In July 2014 antitobacco advocates came up with an idea to allow third-party auditors and examiners to look into the operations of MC, through a so-called congressional resolution, but then BIR Commissioner Kim S. Jacinto-Henares shot it down, telling them she cannot allow them to encroach on a very sensitive function of the BIR.
Henares expressed serious concern over the accountability of the private examiners if ever it would be allowed to conduct parallel investigation. She explained that the BIR has revenue officers assigned to cigarette factories for the strict enforcement of tax rules and regulations and ensure the collection.
These revenue inspectors are charged with monitoring production, packaging and transport of finished products which activities are confidential.
The revenue officers are also sworn to protect the trade secrets of cigarette producers, prohibiting them, among others, from disclosing the kind of raw materials and ingredients used in the blending and manufacture of products.

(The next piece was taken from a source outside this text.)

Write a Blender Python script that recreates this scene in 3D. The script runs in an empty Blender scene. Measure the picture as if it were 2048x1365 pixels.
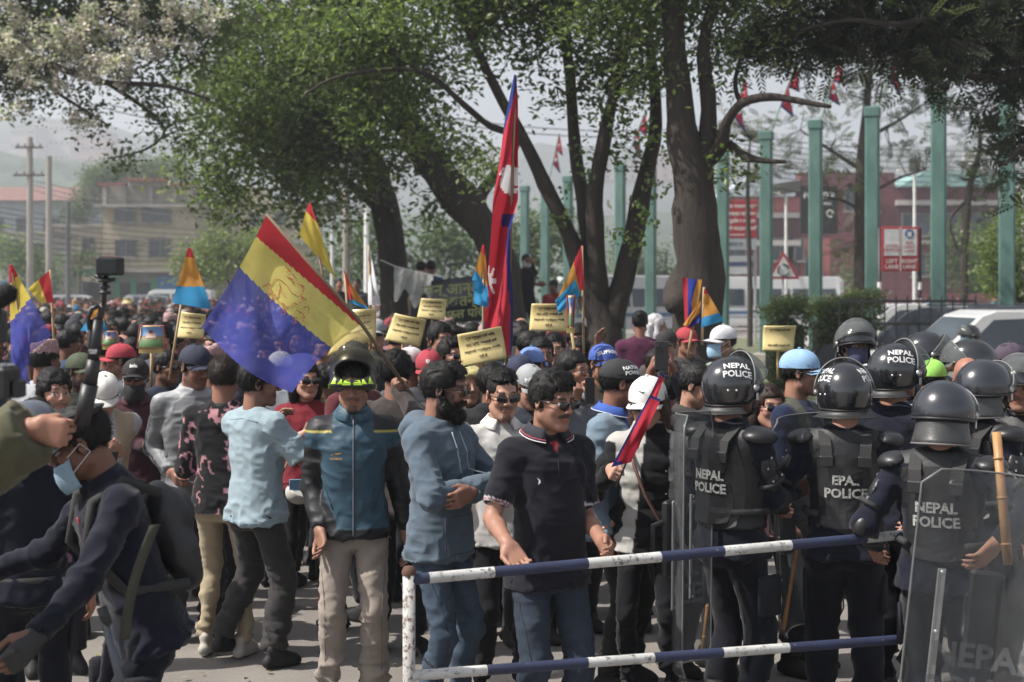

Under Section 270 of the Tax Code, a revenue officer is liable to be dismissed from the service, fined up to P100,000 and sent to jail up to five years for unlawful disclosure of trade secrets.
BIR officials reacted then to news circulated by health advocates that the late OFW Family Club Party-list Rep. Roy Seneres and former Rep. Emil Ong of the Second District of Northern Samar would file a resolution deputizing the Framework Convention on Tobacco Control (FCTC) to visit cigarette factories to audit and determine if they are paying correct taxes.
Ong, however, when contacted, said he was not filing any resolution to support FCTC’s proposal to visit cigarette factories to audit and determine if they are paying correct taxes.
This time, the same advocates using different groups and questionable talking heads are using the so-called fake stamps stories as a justification to intrude into the BIR’s exclusive investigative and oversight authority under the tax code.
A ranking BIR official last Friday said they cannot share with third party or any outsider information the agency gathered on taxpayers.
“Otherwise,” said Gaudencio Mendoza, chief legal counsel of BIR Commissioner Caesar Dulay, “a revenue official or employee sharing such data with outsiders is liable to be sent to prison under the Tax Code titled Unlawful Divulgence of Trade Secrets.”
The Code covers “any officer or employee who divulges to any person or makes known in any manner than maybe provided by law information regarding the business, income or estate of any taxpayer, the secrets, operation, style of work, or apparatus of any manufacturer or producer, or confidential information regarding the business of any taxpayer, knowledge of which was acquired by him in the discharge of his official duties.”
MC earlier dismissed allegations that it was using fake strip stamps, claiming the BIR is closely monitoring production and withdrawal at its only factory in Bulacan, having been the first one to install closed-circuit television cameras to monitor its operations in compliance with BIR regulations since 2014.